Quando as autoridades do Tesouro se viram diante dessa possibilidade, em meados de 2011, tenderam a recomendar a estratégia de atrasar pagamentos do governo, segundo relatório do inspetor geral divulgado em agosto, após um questionamentos de Hatch.
Por essa abordagem, o governo pagaria as contas diariamente só quando tivesse dinheiro suficiente provindo da arrecadação fiscal e de outras receitas. Nos dias em que não tivesse dinheiro, adiaria todos os pagamentos até ter dinheiro suficiente para os pagamentos daquele dia. Então, adiaria pagamentos do dia seguinte até ter o dinheiro necessário e assim por diante.
"Foi a visão organizacional do departamento de que a opção menos prejudicial disponível para o país no momento, entre todas as opções ruins, era implantar um regime de atraso de pagamentos", disse em seu relatório Eric M. Thorson, o inspetor geral do Tesouro.
A ideia de priorizar pagamentos parece ter sido considerada inviável pelas autoridades.
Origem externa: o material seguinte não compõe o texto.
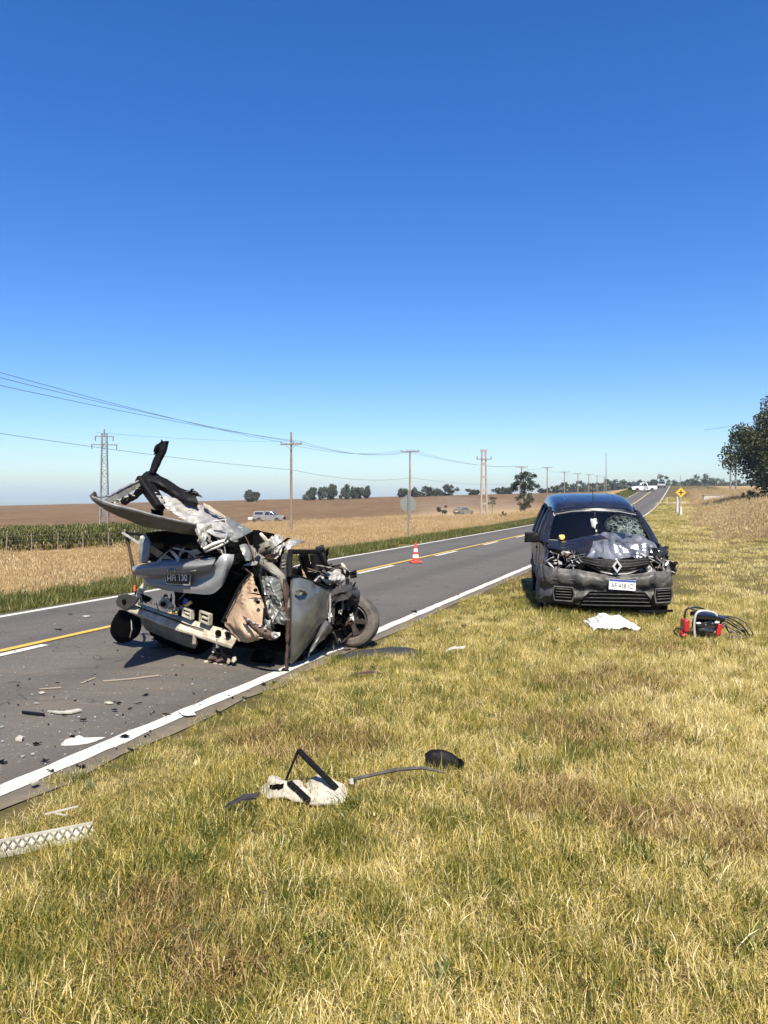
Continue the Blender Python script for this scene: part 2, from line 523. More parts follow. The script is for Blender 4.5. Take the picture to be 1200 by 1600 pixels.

O governo realiza 80 milhões de pagamentos por mês. Descobrir qual pagar primeiro seria um pesadelo logístico.
"As autoridades do Tesouro decidiram que não há uma maneira justa ou sensata de selecionar entre as tantas contas que vencem todos os dia", diz o relatório. Uma área pode receber consideração especial. O relatório não respondeu se o regime de atraso de pagamentos incluiria o adiamento do pagamento de juros sobre os títulos do Tesouro. Autoridades do governo não quiseram comentar a questão.
As notas do Tesouro americano são um dos alicerces do sistema financeiro global. Atrasar o pagamento dos juros de um título do Tesouro pode provocar turbulência nos mercados financeiros, causar danos permanentes à classificação de crédito dos EUA, aumentar os custos de financiamento do governo e prejudicar a economia.
É tecnicamente possível priorizar os pagamentos de juros porque eles são feitos por meio de um sistema diferente (conhecido como Fedwire) dos outros milhões de pagamentos diários feitos pelo governo a fornecedores, beneficiários da PREVIDÊNCIA Social e outros.
Ainda assim, um governo que paga juros a detentores de títulos de dívida enquanto atrasa outros pagamentos pode gerar um alvoroço político, preocupação que Obama expressou em 2011. "Vamos mesmo pagar juros para os investidores chineses e deixar pagar a PREVIDÊNCIA das pessoas?", perguntou o presidente à época.
Thorson disse que as autoridades do Tesouro nunca elaboraram uma proposta final em 2011.